Le discours est surtout déterminé par l’invention de cette écriture, l’écriture
de qui s’autorise à interpeller son public, « repassant dans son esprit »
les expériences qui a pu réduire aux principes qu’il a su trouver en lui-même ou pour sa
propre gouverne. Le programme est tel dit-il que « ni mes mains, ni mon
revenu » ne suffiront à cet emploi que je dédie à la connaissance de la nature (p.124). Pourtant, si cette utilité pour
le public pourrait sembler rhétorique et contestable, encore faut-il savoir se
demande Descartes ce qui est imprimable, ou même inscriptible, donc ce qui
mérite d’être mis sur le papier. L’auteur se situe objectivement dans cette « discursion »

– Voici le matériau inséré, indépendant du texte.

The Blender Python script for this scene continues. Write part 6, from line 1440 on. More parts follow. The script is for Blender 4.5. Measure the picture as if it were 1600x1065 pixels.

dont j’ai parlé, comme celui qui intègre le fait qu’il faut « donner des
batailles » chaque fois que la ruse ne nous demande pas d’en perdre, soit
pour garder le loisir de ne pas entendre les fâcheux, soit pour ménager le
temps qui reste. Toute la fin du discours est alors construite sur cette
question du droit d’auteur, de la divulgation, de l’économie des efforts à
produire contre des compétiteurs plus ambitieux et chicaneurs. « … Encore
que je me reconnaisse extrêmement sujet à faillir, et que je ne me fie quasi
jamais aux premières pensées qui me viennent, toutefois l’expérience que j’ai
des objections qu’on me peut faire m’empêche d’en espérer aucun profit, car j’ai
déjà éprouvé les jugements tant de ceux que j’ai tenus pour des amis que de
quelques autres dont je savais que la malignité et l’envie tâcheraient assez à
découvrir ce que l’affection cacherait à mes amis ; mais il m’est rarement
arrivé qu’on m’ait objecté quelque chose que je n’eusse point du tout prévue,
si ce n’est qu’elle fût fort éloignée de mon sujet ; en sorte que je n’ai
quasiment jamais rencontré aucun censeur de mes opinions qui ne me semblât ou
moins rigoureux ou moins équitable que moi-même ». Je ne pense pas que ce
moi-même soit le moins du monde une
allusion dérivée à Montaigne qui le ferait succomber au moi trompeur. Ici
encore le « Je » est différencié de l’Ego : mais c’est le je
discourant qui prend à partie le moi et déchire le « voile de l’amitié »
qui nous ferait oublier toute prudence.
Au
fond, il ne s’agit pas vraiment de méfiance (que Descartes pouvait-il craindre
alors ? et qui l’eût pu faire déroger à son dessein ?) — mais plutôt d’anticipation
contre la boursouflure, la philosophie extravagante
qu’on construirait en le lisant, — il évoque le retrait dans le « loisir »,
fût-ce au détriment de la gloire qu’il s’excuse de ne pas haïr, se tenant dans
une indifférence (très) relative. Descartes se montre soucieux d’une réputation
à garder dans le choix des raisons « qui s’entre-suivent » et il ne
veut pas entrer dans le cercle logique où Morin voulait le capturer (p.132). Le
discours est donc bien lui aussi une machine savante et argumentative, ici
parée de son index, d’une excellente bibliographie et d’une chronologie.